A due anni di distanza dall’inizio della devastante campagna militare israeliana Piombo Fuso, non una mera rievocazione, ma una denuncia.
All’alba del 27 dicembre 2008, ebbe inizio sulla Striscia di Gaza un incubo prodotto dal fuoco israeliano che, perpetuandosi per quasi un mese, causò la morte di più di 1400 persone, la condizione di 1900 orfani, più di 5000 feriti, ingenti danni alle infrastrutture. Tutto questo in un territorio di circa 1 milione e mezzo di abitanti.
All’alba del 27 dicembre 2010, registriamo la permanenza di uno stato di assedio che strangola la popolazione della Striscia e che, tuttavia, non conosce risonanza mediatica:
- Israele ha permesso l’entrata a solo il 7 percento del materiale necessario per la ricostruzione degli ospedali e delle scuole danneggiate o distrutte durante l’offensiva di due anni fa;
- l’economia è al collasso per via del blocco delle importazioni e delle esportazioni, con il 93 percento delle industrie chiuse, oltre il 70 percento della forza lavoro disoccupata, l’88 percento della popolazione che continua a vivere di aiuti, sotto la soglia di povertà;
- l’imposizione di un “buffer zone”, una porzione di terra prossima al confine su cui Israele si è auto-assegnato il diritto di sparare a chiunque la violi e su cui l’Onu ha individuato il 35 percento del totale dei terreni coltivabili a Gaza, oggi desolatamente incolti;
- negli ultimi due mesi, in particolare, Israele ha compiuto decine di attacchi sulla Striscia direttamente contro civili palestinesi, causando la morte, tra gli altri, di sei bambini.

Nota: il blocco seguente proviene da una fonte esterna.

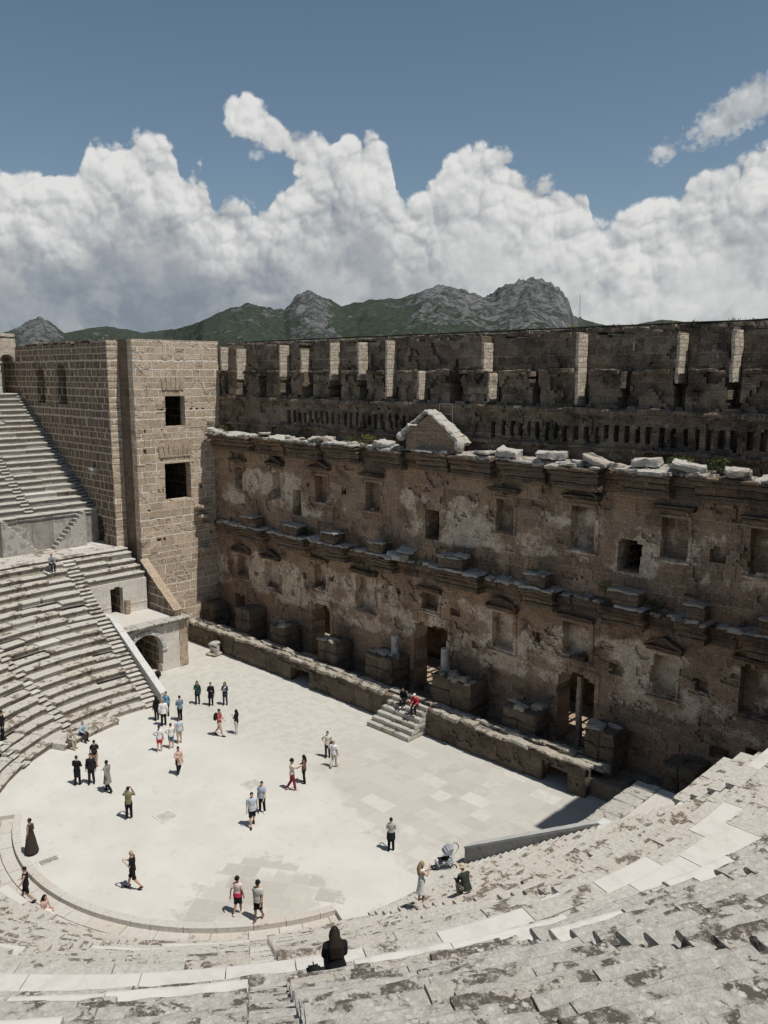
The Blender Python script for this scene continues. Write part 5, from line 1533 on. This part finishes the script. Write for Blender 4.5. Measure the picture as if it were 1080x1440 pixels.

La situazione è dunque lungi dal rasserenarsi – a Gaza e nel resto dei territori -, soprattutto alla luce delle promesse fatte da Obama al premier israeliano Netanyahu in cambio del congelamento provvisorio della costruzione di insediamenti di coloni in Cisgiordania. I termini dell’accordo prevedono da parte statunitense l’impegno a non richiedere più in futuro altre sospensioni degli insediamenti nei territori palestinesi occupati, il veto nel Consiglio di Sicurezza dell’Onu a qualsivoglia risoluzione anti-israeliana, la fornitura ad Israele, oltre a svariate centinaia di milioni di dollari di armi, munizioni e ingegneria bellica, di altri 20 aerei da combattimento F-35 JSF – nella versione tecnologicamente più avanzata – del valore di 3 miliardi di dollari.
Questi obblighi che la potenza statunitense si impegna ad osservare con ossequiosa riverenza nei confronti dell’alleato mediorientale, oltre a darci la misura del peso che la lobby sionista esercita sulle nazioni, non lasciano presagire nulla di pacifico all’orizzonte.
Pertanto, sulla terra di Palestina è sempre promessa la minaccia israeliana.
A due anni di distanza, Piombo Fuso è ancora attuale.